Noble building in the historic centre

Mayor Enrico and Deputy Mayor Andrea welcome me to the village of Dionigi Burranca, the last representative of the launeddas school in Trexenta. I am taken around the territory. After passing the Italcementi quarries, we arrive at the white Su Nuraxi, a limestone nuraghe, where strange circular incisions on the stone create an aura of mystery.

Strange circular carvings near Su Nuraxi

Somewhere in the countryside is the Perd’e campana, two mobile rocks that banging together sound like a natural bell tower. Then there is Sa boccia ‘e Ferranti, a spherical rock with different cupels on the surface and a semicircular cut at the base. Not far from these mysterious stones, reeds were collected for the construction of launeddas, who knows for how many centuries.

The parish church of San Giovanni Battista

Mario from the Proloco takes me on a tour of the village centre. I can admire the baronial palace of the Marchesa Darcais, the parish church of San Giovanni Battista, the Monte Granatico next to another noble palace, and then many mud brick houses, many of which empty, and some close to collapse.

Raw earth brick house

Around the church of Santa Barbara there was once a cemetery but now only roads built on it remain. In a Campidanese house with a large courtyard there is the blacksmith museum, Sa Domu De Su Ferreri Farris, while in some places nativity scenes are prepared for the upcoming Christmas, one for each neighbourhood.

In the courtyard of the blacksmith museum

After dinner they organised some music in the rehearsal room, rock atmosphere, together with the musicians Andrea, Gabriele, Diego and Fabio. I am now very tired but I release as much energy as possible on the ukulele, also tired from the kilometers traveled!

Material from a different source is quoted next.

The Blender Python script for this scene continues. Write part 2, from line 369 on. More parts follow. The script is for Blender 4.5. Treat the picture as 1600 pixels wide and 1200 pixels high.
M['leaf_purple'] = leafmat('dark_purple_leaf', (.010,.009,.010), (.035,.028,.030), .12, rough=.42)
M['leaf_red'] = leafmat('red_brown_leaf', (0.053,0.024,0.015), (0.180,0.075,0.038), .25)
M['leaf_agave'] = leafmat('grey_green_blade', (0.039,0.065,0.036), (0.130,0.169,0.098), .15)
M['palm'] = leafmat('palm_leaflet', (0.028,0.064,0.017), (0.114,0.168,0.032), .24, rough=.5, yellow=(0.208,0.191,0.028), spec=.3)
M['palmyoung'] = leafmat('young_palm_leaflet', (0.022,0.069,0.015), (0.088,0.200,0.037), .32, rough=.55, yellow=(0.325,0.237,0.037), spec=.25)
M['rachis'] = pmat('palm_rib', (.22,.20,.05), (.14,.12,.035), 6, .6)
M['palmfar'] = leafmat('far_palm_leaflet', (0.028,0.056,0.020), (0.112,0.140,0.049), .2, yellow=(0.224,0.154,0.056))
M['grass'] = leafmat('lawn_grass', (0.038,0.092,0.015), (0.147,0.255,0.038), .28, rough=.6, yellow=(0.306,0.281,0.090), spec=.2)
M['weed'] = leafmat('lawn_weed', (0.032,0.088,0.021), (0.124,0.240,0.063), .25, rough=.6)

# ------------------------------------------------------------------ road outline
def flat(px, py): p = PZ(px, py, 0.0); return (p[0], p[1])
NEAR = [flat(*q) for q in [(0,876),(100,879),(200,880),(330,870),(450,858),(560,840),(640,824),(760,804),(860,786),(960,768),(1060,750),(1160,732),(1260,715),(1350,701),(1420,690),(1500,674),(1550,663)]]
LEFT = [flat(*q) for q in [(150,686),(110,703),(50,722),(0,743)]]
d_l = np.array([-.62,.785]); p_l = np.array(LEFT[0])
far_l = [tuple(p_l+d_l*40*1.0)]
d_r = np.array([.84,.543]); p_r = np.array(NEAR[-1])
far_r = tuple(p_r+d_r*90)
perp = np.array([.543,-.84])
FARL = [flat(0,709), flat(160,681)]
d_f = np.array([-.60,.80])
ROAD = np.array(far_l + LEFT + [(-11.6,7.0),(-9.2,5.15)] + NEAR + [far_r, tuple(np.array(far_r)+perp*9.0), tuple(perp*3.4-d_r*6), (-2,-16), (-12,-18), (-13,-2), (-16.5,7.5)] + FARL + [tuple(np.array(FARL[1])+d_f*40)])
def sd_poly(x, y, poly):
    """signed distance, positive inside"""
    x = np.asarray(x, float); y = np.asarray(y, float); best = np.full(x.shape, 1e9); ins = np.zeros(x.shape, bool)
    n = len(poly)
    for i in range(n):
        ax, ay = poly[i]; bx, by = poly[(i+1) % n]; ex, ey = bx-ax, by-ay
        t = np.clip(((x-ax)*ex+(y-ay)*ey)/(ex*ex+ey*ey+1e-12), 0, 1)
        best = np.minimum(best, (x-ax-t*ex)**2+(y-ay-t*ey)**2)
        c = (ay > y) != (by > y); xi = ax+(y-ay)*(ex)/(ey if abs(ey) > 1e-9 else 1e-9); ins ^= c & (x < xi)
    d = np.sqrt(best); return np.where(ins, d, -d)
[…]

Early in the morning before leaving, Pino Melis, who hosted me for the night, takes me with him to pick up and accompany the children of the village to school. It is the “Piedibus” (foot-bus) as he calls it: while walking around the streets, the parents leave the children to Pino, who form an orderly line.

Pino smilingly tells me that he plays with the children to be a ticket inspector, asks everyone for tickets, it seems that some children claim to have a season ticket. They are all intrigued by my presence, a strange bearded gentleman dressed as a cyclist.

“Too bad you left your bike and ukulele at home” Pino tells me, “you could have played and I would have told everyone that our Piedibus also has a radio!”.